‘Young heretics’: Ex-Oxford scholar launches podcast teaching ‘great’ history of West

There’s a treasure trove of Western literature and philosophy that Oxford-educated Spencer Klavan aims to reveal in a new podcast.

Klavan, who holds a doctorate in classical Greek and Latin literature, launched the Young Heretics podcast in May to walk through works of Western literature, such as Homer’s Iliad and the biblical book of Isaiah, with inquisitive listeners. Speaking to the Washington Examiner, Klavan spoke on why and how people ought to read Western literature to form their worldviews.

“A man can’t always be defending the truth. There must be a time to feed on it,” Klavan said, invoking writings from British author C.S. Lewis. “It’s not that I don’t think it’s important to fight back against what really is, at this point, a collective mania that’s taken over, especially our academies of higher education, but also our major media institutions. Basically, every major thought-producing outlet in the country is progressively going down this crazy path where you can’t read Homer because he’s too racist or you can’t read Shakespeare because he’s too white.”

Klavan wants his podcast to return to a more classical mode of education in the liberal arts that fights back against a “smorgasbord” of arguments that some academics use to either avoid teaching Western literature or structure curricula around devaluing the subject. He says the colleagues he’s spoken to are enthused about his method of teaching through the podcast, but they are afraid to endorse it in fear of losing their jobs.

“It’s a poisonous kind of bullying that goes on in these places. And there’s no substitute, unfortunately, for courage. There’s no substitute for just actually speaking out no matter the consequences,” Klavan said.

Massive civil unrest has occurred across the country since the death of George Floyd on May 25. Some activists have toppled, attempted to tear down, or petition their local governments to decommission statues of historical figures such as former Presidents George Washington, Abraham Lincoln, and Ulysses S. Grant.
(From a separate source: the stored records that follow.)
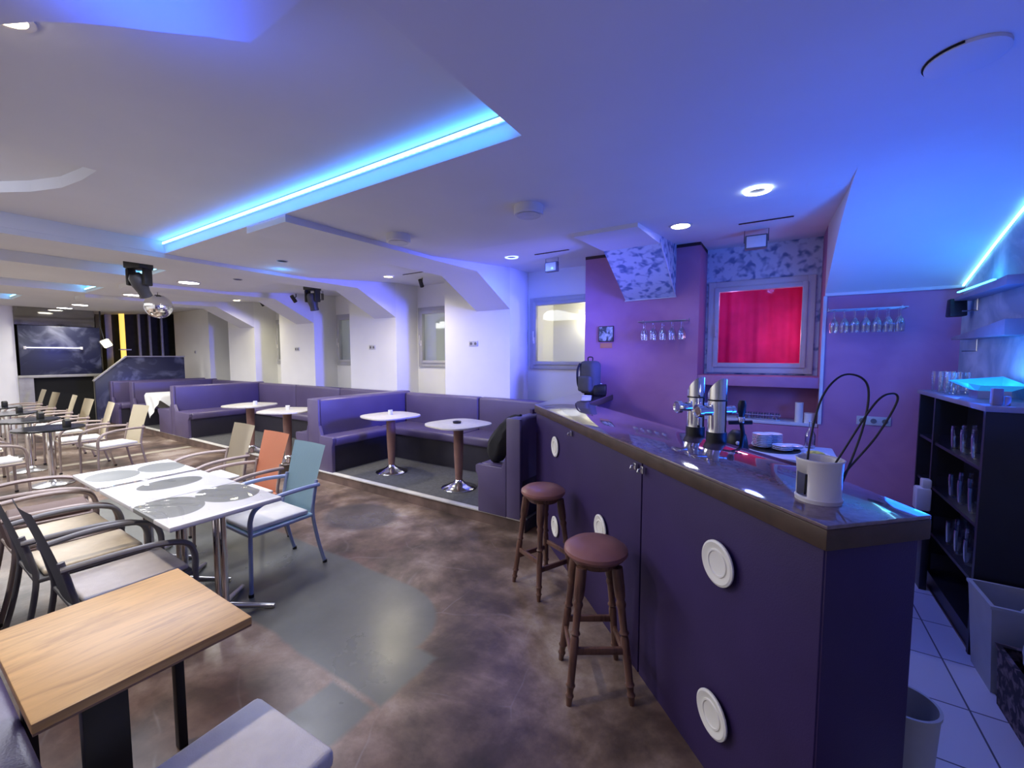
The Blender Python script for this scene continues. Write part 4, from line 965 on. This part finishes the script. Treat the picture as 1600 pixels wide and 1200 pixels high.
# blue light of the back bar: the glass panel lamp on the cabinet, the vault leds, the shelf strip
aim(light('AREA', 'panel lamp wash', (1.0, 3.5, 1.55), 4.5, (.006, .10, 1.), .5), (-.6, 2.6, 2.72))
aim(light('AREA', 'bar ceiling blue fill', (.55, 2.55, .95), 10, (.006, .10, 1.), .5), (.2, 2.2, 2.72))  # added fill to spread blue over the ceiling, no led strip here
aim(light('AREA', 'vault wash', (.80, 3.6, 1.6), 3.6, (.004, .20, 1.), .5), (.75, 4.6, 2.4))
aim(light('AREA', 'panel lamp wash', (.98, 3.6, 1.58), 9, (.04, .16, 1.), .4), (-1.2, 4.5, 2.4))
light('POINT', 'panel lamp', (1.12, 3.8, 1.56), .6, (.02, .42, 1.), .05)
light('POINT', 'shelf lamp', (1.15, 4.3, 2.20), .5, (.03, .5, 1.), .03)
# blue ring light in the window bay
light('SPOT', 'ring beam', (-2.66, 4.15, 2.74), 30, (.06, .16, 1.), .06, (math.radians(28), 0, 0), spot=2.9, blend=.7)
light('SPOT', 'ring beam', (-.165, 3.20, 2.69), 24, (.14, .17, 1.), .07, (math.radians(20), 0, 0), spot=2.9, blend=.7)
aim(light('AREA', 'bar side wash', (.55, 3.75, 1.95), 30, (.10, .12, 1.), .5, spread=.9), (-6, 4.6, 1.7))
light('AREA', 'low ceiling blue fill', (-1.42, .36, 2.56), 3.6, (.015, .10, 1.), 1.0, (PI, 0, math.radians(-35)), sy=.4)  # unseen area light added to turn the low ceiling panel blue
light('POINT', 'rib blue fill', (-5.25, 2.9, 2.62), .8, (.05, .35, 1.), .04)  # small blue light added to brighten the rib side, no fixture
aim(light('AREA', 'bar violet wash', (.9, .2, 1.9), 1.5, (.30, .26, 1.), .6), (-.6, 3.2, 1.2))
# unseen fill spots added behind the camera, without fixtures
for x, y, p, c in ((-1.2, -1.2, 5, (.86, .86, 1.)), (-4.0, -1.6, 105, (1, .96, .92)), (-7.5, -1.4, 150, (1, .96, .9)), (-11, -1.2, 150, (1, .95, .86))):
    light('SPOT', 'rear fill', (x, y, ZC-.03), p, c, .08, (0, 0, 0), spot=3.05, blend=.8)
light('AREA', 'room fill', (-4.7, 1.6, 2.62), 80, (.86, .88, 1.), 1.4, (0, 0, 0), sy=2.4)  # soft fill added under the ceiling, no lamp hangs here
downlight(-2.33, .345, ZR, 'warm downlight at the curved ceiling edge over the oak table', 'e_warm', .06, 80, (1, .86, .68))
light('AREA', 'room fill', (-9.5, 1., 2.60), 110, (.97, .97, .97), 4., (0, 0, 0), sy=2.)  # second added fill, for the far half of the room
light('POINT', 'pocket lamp', (-4.6, .1, 2.88), 4.5, (.72, .78, 1.), .1)

S.view_settings.view_transform = 'Standard'; S.view_settings.look = 'None'; S.view_settings.gamma = 1; S.view_settings.use_curve_mapping = False
S.view_settings.exposure = .5
S.cycles.use_denoising = True
S.cycles.max_bounces = 8; S.cycles.transparent_max_bounces = 12; S.cycles.sample_clamp_indirect = 6
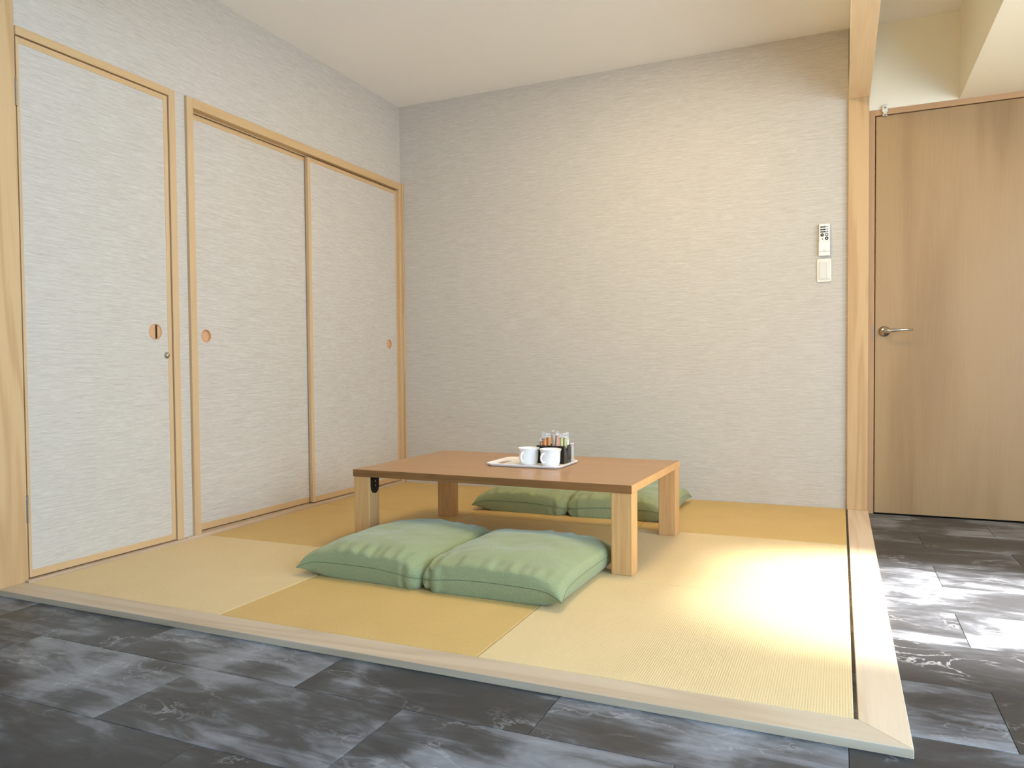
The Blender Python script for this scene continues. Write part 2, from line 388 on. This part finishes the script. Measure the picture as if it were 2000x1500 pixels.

Klavan says the U.S. social environment reflects a practice in Roman history known as “damnatio memoriae,” translating to the damnation of memory, whereby one would “exact justice from the past” by “erasing the history of the past.”

Klavan said Pliny the Younger, who served under the Roman emperor Trajan, wrote documents to his leader expressing glee that previous statues of the former emperor Domitian, known for being a more violent autocrat, were removed. He describes Pliny the Younger’s justification to remove the statues as bringing “blood and pain” to Domitian’s legacy.

“When you see an injustice in the past, when you see something like chattel slavery in America, which is an inexcusable injustice, you want to exact justice from the perpetrators. You want to go and get the person that did that and make them pay. That is, unfortunately, not how our fallen world works,” Klavan said.

“We have many of our great figures who are also bound up in their historical context with things we now deplore. The notion that by tearing down somebody’s statue, renaming a university, erasing somebody’s memory, you’re somehow going to get justice is a false and deceptive notion. And it never ends. Because you always want that blood. Really, what you’re looking for is what Rene Girard calls the ‘scapegoat,’ the person you can make to pay for the sins,” he continues.

Klavan says learning from Western literature can be “noble for its own sake” and that, at this moment in history, it can provide wise “counterexamples” and “parallels” to make better decisions going forward. Reason paired with ethical teachings of Christianity, he says, enhances one’s experience in studying philosophy and helps one properly appreciate the history of the Western world.